It was 1984, and Charles River Laboratories — an early-stage drug research company started by Foster’s father nearly 40 years earlier — had just been acquired by Bausch & Lomb.

“[The CEO] says, ‘I hear you’re the heir apparent. I want you to know you mean nothing to me. I'm going to hold your feet to the fire and see what you're made of,’” Foster, SM ’85, said in conversation with MIT Sloan Dean David Schmittlein at a Sept. 18 iLead speaker series event on campus. “So for five or six years, he beat the you-know-what out of me any chance he got. "

In the 43 years Foster has been in the family business, he’s learned some valuable lessons along the way — not least of which is to have tough skin against critics.

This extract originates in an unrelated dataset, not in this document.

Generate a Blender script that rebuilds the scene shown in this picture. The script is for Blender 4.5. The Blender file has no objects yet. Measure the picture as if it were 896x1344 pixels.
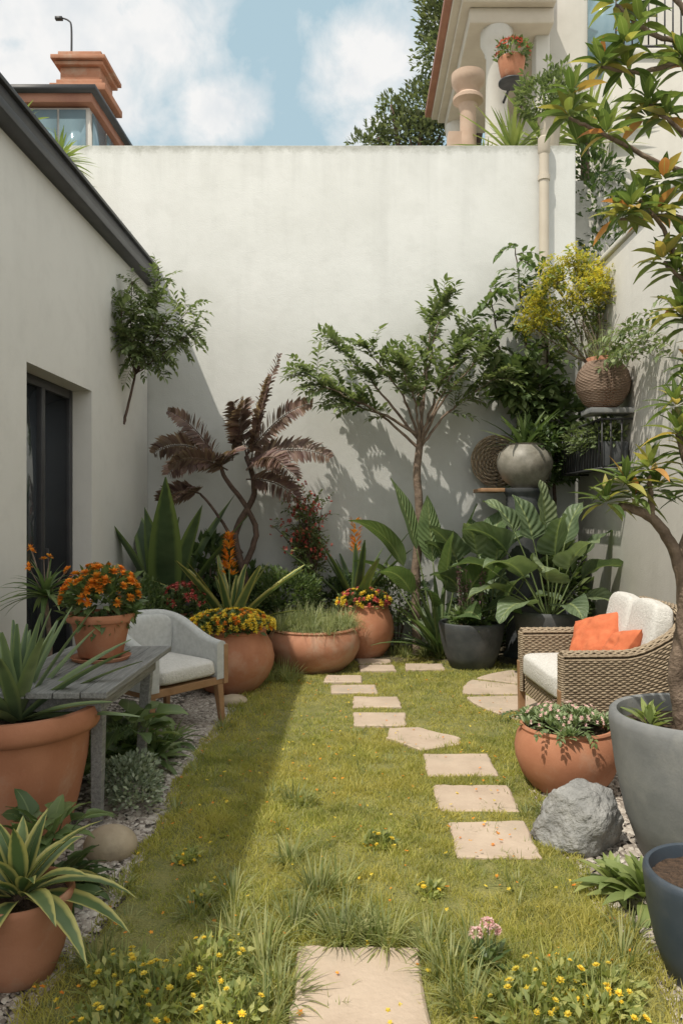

But he’s also learned to be kind to the people in his corner.

I learned a lot on how to not treat people, and conversely, the importance of listening and respecting and appreciating your team,” said Foster, who bought the company back from Bausch & Lomb in 1997 and has been its CEO for nearly 30 years. The company went public in 2000.

Here are three things Foster keeps in mind as leader of Charles River Laboratories. 

Not playing politics

Some companies have politicized workplaces, and it’s every man or woman for themselves.

Foster said you don’t have to be constantly politicking for yourself, especially at Charles River Laboratories. While it’s gotten more difficult to stamp out that type of behavior as the company’s grown, it’s something he’s always thinking about.“Charles River is a meritocracy,” Foster said. “If you want to succeed at Charles River you work hard, you do good work, you don’t make others look bad, you make others look terrific — and [yourself].”

Integrity and reputation

A company will have good quarters and bad quarters, it might have failed acquisitions, it could have no acquisitions. At the end of the day, Foster said, in both life and business, the only thing you always have is your integrity and your reputation.

That’s why he’s extremely transparent with shareholders, he said. They might not always like the numbers, but “we would never spin the results to obfuscate the realities.”

“You don't hide, and you don't cheat them, you don't sweep things under the rug,” Foster said. “I don't think there are any shades of [the truth]: You're either honest or you’re dishonest.”

Soft skills are critical

Charles River Laboratories has around 100 sites, and Foster visits roughly a third of them each year. While it used to be more of an all-hands meeting, site tour, and business review, Foster said he now adds in meetings with hourly employees, where he closes the door and invites them to talk freely and anonymously about their work.

“What's really going on? How does it feel? How's the culture? Do you have enough staff? How do you feel about your company? Do you understand what we do? Do you understand your role in what we do?” Foster asked by way of examples. “And that's been really transformational.”

Foster said in a leadership role like his, soft skills are more important than learning accounting or finance or, for example, how to run cash flow analyses.

“The only thing that’s actually important in your jobs,” Foster said, “is the quality of the people that you have, how they work together, whether you challenge them and stimulate them, whether they stay, and how you structure things.”